PIER applies offline reinforcement learning, which means it trains policies from recorded trajectories rather than by trial-and-error at sea — crucial when mistakes can be enormously costly. The paper describes a simulator calibrated to physical ship behavior and fuel burn, and an RL training regimen that optimizes energy use while enforcing risk constraints (safety margins, weather avoidance). The authors report dramatic reductions in fuel waste and fewer “catastrophic” mis-routings compared with standard heuristics, though the work is a preprint and has not yet undergone peer review.

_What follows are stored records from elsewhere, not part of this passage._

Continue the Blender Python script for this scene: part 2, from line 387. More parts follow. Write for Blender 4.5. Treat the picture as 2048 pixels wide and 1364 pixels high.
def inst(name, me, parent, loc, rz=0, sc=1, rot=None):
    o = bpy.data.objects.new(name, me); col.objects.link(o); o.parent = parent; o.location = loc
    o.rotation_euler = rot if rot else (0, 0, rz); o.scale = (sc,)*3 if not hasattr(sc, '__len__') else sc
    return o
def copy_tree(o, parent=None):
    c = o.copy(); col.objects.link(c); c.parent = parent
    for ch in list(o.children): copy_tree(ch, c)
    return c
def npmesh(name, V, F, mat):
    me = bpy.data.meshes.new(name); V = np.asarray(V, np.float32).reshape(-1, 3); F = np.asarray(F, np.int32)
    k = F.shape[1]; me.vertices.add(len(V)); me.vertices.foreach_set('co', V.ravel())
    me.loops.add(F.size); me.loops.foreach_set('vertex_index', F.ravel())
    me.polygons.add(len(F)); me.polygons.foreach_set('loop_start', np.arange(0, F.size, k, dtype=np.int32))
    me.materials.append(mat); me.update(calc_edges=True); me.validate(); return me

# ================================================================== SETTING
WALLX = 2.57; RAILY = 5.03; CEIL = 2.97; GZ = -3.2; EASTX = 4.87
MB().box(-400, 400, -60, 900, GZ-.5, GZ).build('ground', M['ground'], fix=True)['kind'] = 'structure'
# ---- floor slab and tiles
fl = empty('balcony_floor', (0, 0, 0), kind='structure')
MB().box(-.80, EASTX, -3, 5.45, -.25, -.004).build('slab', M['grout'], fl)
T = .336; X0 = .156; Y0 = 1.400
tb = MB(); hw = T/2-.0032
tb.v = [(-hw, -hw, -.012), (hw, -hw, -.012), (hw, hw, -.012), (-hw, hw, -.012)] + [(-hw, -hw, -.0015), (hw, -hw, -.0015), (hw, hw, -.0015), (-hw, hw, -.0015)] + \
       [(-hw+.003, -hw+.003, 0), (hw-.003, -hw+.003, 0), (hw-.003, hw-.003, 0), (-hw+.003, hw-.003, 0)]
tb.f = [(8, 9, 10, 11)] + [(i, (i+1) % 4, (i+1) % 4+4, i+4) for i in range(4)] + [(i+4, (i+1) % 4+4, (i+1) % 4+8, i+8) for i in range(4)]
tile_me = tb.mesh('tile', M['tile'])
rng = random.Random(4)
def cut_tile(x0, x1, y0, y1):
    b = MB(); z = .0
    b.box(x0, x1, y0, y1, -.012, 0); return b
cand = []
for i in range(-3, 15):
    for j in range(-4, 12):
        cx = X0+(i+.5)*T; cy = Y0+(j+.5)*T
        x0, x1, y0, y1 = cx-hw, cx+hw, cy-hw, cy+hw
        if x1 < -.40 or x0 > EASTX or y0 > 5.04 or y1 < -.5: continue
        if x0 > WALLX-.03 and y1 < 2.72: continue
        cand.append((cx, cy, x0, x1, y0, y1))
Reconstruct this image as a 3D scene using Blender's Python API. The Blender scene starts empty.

Why this matters — and the geopolitical angle

Why should policy makers and fleet managers care? Even small per-voyage fuel savings scale into large emissions and cost reductions across tens of thousands of sailings. Shipping decisions are also shaped by trade policy, sanctions and evolving port call rules: route choices can be altered by geopolitics (sanctions, closed ports) as well as by fuel and emissions regulations such as IMO targets and the 2020 sulfur cap. For major trading hubs — including China, the world’s largest exporter — smarter routing could shrink carbon footprints and reduce exposure to volatile bunker fuel prices.

Caveats and next steps

The work is available on arXiv as a research announcement; real‑world deployment would require integration with onboard navigation systems, regulatory approval, and robust validation against rare but high‑risk scenarios. It has been reported that PIER eliminates catastrophic fuel waste in tests, but independent replication and field trials will be needed before fleets adopt it at scale. Still, the paper points toward a practical intersection of physics-based modeling and modern machine learning that could materially change how the shipping industry navigates energy and risk.